Solves: Single-threaded.
Pros: Simple and efficient; easy to install; no configuration needed.
Cons: Can only use one machine; doesn’t support Windows; no built-in support for parallel random number generation (RNG).
Overview: A merger of snow
and multicore
that comes built into R as of R
2.14.0.
Solves: Single-threaded, memory-bound.
Pros: No installation necessary; has great support for parallel random number generation.
Cons: Can only use one machine on Windows; can be difficult to configure on multiple Linux machines.
Overview: Run your R code on a Hadoop cluster.
Solves: Single-threaded, memory-bound.
Pros: You get Hadoop’s scalability.
Cons: Requires a Hadoop cluster (internal or cloud-based); breaks up a single logical process into multiple scripts and steps (can be a hassle for exploratory work).
Overview: Talk Hadoop without ever leaving the R interpreter.
Solves: Single-threaded, memory-bound.
Pros: Closer to a native R experience than R+Hadoop; use pure R code for your MapReduce operations.

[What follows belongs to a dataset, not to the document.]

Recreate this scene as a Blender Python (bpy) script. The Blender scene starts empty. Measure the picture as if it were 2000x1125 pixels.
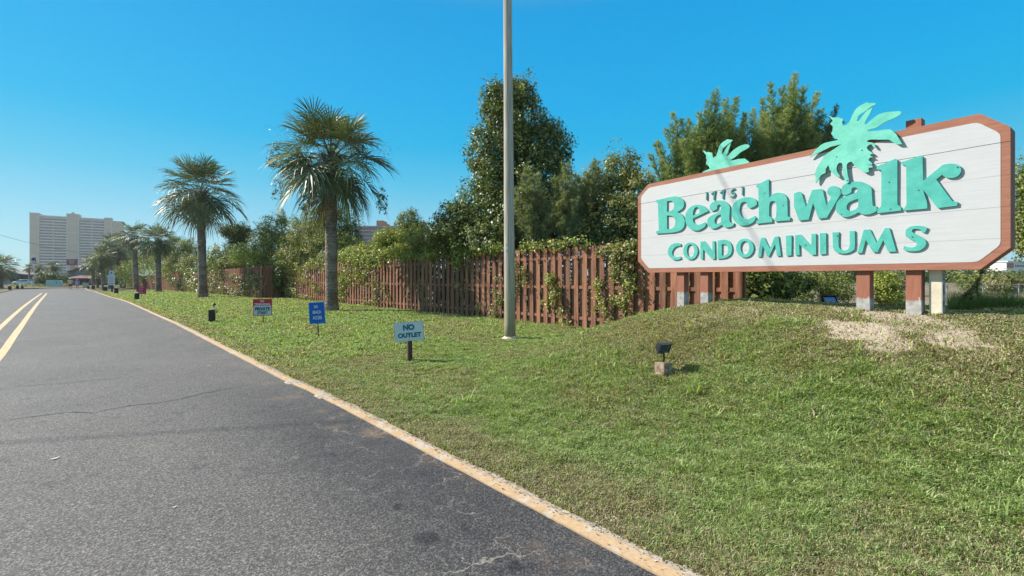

Cons: Requires a Hadoop cluster; requires extra setup on the cluster; cannot process standard SequenceFiles (for binary data).
Welcome to the beginning of your journey into parallel R. Our first
stop is a look at the popular snow
package.
[1] We emphasize “dataset” here, not necessarily “algorithms.”
[2] It’s a big problem. Because R will often make multiple
copies of the same data structure for no apparent reason, you
often need three times as much memory as the size of your
dataset. And if you don’t have enough memory, you die a slow
death as your poor machine swaps and thrashes. Some people turn
off virtual memory with the swapoff
command so they can die
quickly.
[3] Try as we might, our massive Monte Carlo simulations have brought us no closer to predicting the next R parallelism strategy. Nor any winning lottery numbers, for that matter.